Sunday, December 18, 2011

Have you ever had the feeling

that your world was about to crumble?

It seems as though my life has always lead to this point. the do or die, make or break, fight or flight, situations that have at times destroyed me and at times made me. I find myself once again sitting at this juncture. This time I'm fully accountable for the situations that transpired to put me here. Bad luck coupled with bad decisions and unfortunate outcomes has me grasping at straws to hold on. This time it's different though, this time I can identify the causes of my current situation. It's a strange combination of a shitty childhood, a destroyed and somewhat rebuilt social structure, and a new awakening. A strange realization that I have in essence lived different lives in my short 21 year time-span on this Earth. Through it all I have only had one thing, and that is me. The ONLY thing that I have been able to count on is myself, and many times I've let me down.

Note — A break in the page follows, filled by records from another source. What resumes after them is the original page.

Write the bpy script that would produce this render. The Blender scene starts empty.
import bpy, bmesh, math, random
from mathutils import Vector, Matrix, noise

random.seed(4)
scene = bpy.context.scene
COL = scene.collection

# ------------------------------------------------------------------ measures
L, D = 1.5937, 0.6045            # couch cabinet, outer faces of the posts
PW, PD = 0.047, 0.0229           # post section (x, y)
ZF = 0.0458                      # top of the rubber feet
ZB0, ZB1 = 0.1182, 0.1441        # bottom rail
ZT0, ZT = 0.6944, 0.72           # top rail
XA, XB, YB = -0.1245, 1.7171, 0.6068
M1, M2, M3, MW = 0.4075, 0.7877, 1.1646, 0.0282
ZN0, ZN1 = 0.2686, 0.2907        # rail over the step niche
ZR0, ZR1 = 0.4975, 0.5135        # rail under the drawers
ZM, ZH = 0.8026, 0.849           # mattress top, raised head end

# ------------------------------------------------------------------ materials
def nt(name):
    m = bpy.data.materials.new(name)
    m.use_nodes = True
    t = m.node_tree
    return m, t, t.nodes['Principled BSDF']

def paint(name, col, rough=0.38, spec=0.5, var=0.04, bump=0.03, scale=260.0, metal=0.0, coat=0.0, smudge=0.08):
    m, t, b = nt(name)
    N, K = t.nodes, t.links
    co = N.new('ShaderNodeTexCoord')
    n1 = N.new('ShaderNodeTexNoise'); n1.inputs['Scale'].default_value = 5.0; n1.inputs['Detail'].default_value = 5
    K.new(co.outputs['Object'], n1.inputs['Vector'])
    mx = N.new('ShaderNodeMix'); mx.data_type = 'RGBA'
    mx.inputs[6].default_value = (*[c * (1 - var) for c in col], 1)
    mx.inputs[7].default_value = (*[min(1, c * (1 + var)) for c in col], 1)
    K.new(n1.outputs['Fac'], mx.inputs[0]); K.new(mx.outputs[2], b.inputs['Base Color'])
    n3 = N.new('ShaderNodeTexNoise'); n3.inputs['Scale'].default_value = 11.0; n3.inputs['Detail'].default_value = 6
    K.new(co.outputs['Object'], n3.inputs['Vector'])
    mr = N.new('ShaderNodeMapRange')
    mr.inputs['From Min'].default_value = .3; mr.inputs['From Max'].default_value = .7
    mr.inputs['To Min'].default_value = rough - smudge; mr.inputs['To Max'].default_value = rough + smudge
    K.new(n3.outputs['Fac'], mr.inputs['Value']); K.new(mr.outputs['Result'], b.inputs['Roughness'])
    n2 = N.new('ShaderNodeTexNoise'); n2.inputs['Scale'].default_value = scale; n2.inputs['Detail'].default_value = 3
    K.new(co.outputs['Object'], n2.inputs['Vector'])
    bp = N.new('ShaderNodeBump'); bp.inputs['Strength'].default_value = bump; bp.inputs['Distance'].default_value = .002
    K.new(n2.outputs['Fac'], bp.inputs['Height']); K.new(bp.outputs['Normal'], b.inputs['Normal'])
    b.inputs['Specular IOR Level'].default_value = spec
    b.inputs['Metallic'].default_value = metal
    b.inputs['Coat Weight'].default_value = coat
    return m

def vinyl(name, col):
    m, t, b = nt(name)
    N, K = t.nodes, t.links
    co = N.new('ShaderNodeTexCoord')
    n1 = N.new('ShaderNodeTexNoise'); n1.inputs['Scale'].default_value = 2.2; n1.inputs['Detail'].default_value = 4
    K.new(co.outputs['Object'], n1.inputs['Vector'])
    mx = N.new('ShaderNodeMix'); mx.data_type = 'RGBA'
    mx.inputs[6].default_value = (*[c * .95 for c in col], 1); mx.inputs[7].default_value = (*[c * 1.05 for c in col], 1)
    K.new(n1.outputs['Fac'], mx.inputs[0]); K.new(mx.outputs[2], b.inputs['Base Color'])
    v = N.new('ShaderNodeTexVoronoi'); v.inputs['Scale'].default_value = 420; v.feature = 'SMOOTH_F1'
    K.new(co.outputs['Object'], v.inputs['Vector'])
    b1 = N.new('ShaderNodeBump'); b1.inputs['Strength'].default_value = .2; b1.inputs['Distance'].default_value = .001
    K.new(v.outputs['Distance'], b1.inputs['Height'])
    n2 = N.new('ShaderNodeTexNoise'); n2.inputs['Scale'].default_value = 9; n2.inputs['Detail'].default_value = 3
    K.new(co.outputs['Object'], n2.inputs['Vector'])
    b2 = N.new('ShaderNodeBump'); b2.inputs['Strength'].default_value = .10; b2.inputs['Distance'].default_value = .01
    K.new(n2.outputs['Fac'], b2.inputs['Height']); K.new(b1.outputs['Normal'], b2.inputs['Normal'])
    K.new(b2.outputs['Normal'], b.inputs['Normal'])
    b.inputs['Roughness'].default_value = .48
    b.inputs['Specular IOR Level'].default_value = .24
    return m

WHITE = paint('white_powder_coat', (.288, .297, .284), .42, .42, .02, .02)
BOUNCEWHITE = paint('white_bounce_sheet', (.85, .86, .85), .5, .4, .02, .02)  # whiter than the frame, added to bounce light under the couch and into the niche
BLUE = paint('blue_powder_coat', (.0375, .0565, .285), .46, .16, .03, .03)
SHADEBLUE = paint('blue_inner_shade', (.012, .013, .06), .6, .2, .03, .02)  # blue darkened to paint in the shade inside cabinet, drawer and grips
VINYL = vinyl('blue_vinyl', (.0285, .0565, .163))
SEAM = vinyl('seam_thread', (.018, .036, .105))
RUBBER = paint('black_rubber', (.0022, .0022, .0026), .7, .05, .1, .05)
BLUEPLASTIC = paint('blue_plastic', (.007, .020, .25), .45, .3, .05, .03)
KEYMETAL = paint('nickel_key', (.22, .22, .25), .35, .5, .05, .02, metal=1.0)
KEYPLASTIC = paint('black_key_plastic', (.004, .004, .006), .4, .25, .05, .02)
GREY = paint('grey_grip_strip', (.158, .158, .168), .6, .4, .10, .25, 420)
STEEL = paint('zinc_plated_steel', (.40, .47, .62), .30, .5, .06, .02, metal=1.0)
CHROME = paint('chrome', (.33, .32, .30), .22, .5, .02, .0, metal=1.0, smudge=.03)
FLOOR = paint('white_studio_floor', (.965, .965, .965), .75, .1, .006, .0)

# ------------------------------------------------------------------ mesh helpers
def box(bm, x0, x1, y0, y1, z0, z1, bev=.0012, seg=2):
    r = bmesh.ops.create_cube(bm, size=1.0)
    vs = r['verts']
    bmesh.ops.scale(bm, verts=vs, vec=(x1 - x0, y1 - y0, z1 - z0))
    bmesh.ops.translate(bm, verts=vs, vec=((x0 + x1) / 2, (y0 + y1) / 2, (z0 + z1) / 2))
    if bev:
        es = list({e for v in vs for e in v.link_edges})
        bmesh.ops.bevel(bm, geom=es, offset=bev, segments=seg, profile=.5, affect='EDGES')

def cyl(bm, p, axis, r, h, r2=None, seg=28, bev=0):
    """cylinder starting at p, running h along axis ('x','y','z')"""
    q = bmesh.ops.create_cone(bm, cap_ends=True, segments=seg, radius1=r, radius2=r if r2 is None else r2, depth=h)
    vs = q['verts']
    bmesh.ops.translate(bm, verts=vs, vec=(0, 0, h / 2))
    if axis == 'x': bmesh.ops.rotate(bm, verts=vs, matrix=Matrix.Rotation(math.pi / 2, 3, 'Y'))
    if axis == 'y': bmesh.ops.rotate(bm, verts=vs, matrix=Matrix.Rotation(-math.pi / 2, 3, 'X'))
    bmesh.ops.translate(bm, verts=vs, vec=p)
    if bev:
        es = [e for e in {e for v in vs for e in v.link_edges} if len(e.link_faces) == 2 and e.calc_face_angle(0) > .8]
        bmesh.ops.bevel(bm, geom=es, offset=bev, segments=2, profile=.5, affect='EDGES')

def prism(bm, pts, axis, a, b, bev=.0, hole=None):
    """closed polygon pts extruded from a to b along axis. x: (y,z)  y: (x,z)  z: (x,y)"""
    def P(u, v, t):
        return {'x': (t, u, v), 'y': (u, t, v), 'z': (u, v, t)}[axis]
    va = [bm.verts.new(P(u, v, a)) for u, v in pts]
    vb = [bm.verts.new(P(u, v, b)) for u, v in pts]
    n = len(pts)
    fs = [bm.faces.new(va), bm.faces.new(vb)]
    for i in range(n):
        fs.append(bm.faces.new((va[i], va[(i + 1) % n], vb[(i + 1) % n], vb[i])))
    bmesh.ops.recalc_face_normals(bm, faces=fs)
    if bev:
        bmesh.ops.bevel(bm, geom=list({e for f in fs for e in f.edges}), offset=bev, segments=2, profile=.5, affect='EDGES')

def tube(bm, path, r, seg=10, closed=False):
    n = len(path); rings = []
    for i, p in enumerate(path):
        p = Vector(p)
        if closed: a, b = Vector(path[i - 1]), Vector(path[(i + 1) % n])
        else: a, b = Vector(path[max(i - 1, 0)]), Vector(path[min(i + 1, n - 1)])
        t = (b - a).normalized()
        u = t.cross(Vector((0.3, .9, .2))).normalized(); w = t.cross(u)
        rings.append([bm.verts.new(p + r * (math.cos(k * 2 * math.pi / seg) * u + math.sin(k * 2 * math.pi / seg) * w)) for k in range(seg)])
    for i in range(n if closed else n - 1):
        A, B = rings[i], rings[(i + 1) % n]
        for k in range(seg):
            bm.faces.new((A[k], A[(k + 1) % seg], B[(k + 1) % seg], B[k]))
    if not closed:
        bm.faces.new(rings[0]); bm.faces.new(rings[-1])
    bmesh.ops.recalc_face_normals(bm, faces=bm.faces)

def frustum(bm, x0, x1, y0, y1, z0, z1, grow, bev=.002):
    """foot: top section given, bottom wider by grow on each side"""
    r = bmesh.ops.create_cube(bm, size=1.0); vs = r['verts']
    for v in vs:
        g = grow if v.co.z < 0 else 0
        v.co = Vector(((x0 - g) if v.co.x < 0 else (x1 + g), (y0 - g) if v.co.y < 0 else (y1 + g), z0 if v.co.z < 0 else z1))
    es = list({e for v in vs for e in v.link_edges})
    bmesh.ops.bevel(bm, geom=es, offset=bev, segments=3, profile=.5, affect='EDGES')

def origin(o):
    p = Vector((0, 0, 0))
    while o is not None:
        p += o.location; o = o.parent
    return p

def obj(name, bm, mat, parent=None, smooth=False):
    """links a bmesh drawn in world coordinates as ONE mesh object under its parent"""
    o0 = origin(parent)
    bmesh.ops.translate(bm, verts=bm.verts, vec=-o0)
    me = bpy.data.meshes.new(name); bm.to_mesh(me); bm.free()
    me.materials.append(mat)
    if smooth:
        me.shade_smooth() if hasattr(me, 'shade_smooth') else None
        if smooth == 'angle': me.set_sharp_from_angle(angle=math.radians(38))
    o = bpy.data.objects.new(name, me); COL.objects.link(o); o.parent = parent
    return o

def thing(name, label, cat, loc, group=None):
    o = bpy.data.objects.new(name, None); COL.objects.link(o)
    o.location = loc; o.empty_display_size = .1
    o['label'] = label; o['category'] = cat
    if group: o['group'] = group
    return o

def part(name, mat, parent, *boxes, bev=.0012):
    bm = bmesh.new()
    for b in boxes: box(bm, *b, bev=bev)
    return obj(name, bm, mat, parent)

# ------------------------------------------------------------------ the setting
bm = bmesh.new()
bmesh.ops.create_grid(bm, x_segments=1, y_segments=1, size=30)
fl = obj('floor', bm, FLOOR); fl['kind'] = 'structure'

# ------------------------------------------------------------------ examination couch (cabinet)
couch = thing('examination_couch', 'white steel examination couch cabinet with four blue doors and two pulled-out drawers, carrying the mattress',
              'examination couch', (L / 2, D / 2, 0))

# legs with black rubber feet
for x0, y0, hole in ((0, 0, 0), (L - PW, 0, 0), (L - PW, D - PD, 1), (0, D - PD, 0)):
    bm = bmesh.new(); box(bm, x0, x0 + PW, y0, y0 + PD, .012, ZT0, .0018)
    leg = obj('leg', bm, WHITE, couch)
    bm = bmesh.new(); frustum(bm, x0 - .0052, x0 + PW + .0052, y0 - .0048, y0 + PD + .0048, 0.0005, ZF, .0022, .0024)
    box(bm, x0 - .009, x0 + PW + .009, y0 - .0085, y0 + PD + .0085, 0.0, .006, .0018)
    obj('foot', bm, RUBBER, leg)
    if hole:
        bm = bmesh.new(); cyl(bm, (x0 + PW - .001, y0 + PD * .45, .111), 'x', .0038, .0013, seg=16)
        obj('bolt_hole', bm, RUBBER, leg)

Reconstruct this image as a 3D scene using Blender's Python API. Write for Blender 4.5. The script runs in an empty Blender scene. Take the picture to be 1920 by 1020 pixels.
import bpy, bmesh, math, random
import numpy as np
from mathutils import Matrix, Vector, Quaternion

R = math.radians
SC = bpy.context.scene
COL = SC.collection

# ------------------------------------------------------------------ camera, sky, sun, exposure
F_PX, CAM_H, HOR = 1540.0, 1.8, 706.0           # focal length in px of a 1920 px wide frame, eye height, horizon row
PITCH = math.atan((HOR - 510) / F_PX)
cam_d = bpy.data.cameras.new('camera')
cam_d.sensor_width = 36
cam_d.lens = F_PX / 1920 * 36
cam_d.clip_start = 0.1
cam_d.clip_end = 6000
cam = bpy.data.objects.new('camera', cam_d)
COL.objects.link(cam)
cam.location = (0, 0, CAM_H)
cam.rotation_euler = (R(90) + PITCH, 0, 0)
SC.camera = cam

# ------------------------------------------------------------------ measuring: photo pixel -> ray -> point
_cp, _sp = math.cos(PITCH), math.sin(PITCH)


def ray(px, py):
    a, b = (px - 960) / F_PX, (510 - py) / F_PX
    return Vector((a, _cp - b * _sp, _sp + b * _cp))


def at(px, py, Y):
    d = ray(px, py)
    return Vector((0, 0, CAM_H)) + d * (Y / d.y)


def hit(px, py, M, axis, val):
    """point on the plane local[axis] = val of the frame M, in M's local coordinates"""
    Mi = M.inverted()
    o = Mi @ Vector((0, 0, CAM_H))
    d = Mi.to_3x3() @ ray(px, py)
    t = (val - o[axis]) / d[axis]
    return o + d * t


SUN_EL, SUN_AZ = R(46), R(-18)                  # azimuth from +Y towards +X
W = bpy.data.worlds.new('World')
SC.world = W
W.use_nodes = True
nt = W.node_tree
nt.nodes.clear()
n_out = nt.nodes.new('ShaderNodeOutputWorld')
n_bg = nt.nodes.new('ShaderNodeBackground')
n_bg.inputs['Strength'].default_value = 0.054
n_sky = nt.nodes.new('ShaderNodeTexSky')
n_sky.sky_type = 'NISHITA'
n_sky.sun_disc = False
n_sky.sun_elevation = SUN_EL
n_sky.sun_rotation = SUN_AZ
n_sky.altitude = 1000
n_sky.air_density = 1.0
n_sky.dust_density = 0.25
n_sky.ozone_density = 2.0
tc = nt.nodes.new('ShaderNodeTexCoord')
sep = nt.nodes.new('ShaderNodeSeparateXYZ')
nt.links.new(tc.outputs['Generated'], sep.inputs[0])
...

This time things are different, it seems as though I've successfully left my adolescent overwhelming need for approval and acceptance behind. I no longer feel as though I will violate my own morals and standards to belong with a group of people. My entire life has been one fight after another, I've lived in terrible poverty. I've lost everything I hold dear on more than one occasion. I've seen my own family shattered and rebuilt to only shatter again. I've been ostracized for holding different beliefs than most and then ostracized  by the people that I shared those beliefs with when I began to question them. I've experienced more in the past 3 years than I ever knew was possible. I've fallen in love to have my heart crushed, I've fought the law and lost. I saw firsthand some of the darkest parts of our society. I've slept in a tent with people that are homeless and seen the world through their eyes. I've pursued the girl of my dreams to only find heartache. I've had my words twisted and my ability questioned. I've been told I'm an inspiration and a self important asshole in the same day. I've truly gained a knowledge of what makes people do what they do. I've spent a Christmas in jail and I will unfortunately spend New Years in work release once again. I've given it my all only to have it all fall apart. Yet I keep going. Instead of feeling all is lost I see this as a point of change. If my world does indeed crumble I just pick myself up and start again.

I guess the point of this is mostly to console myself. It worked, because what I've written is true. No matter what happens I will still have myself, and with that I can progress.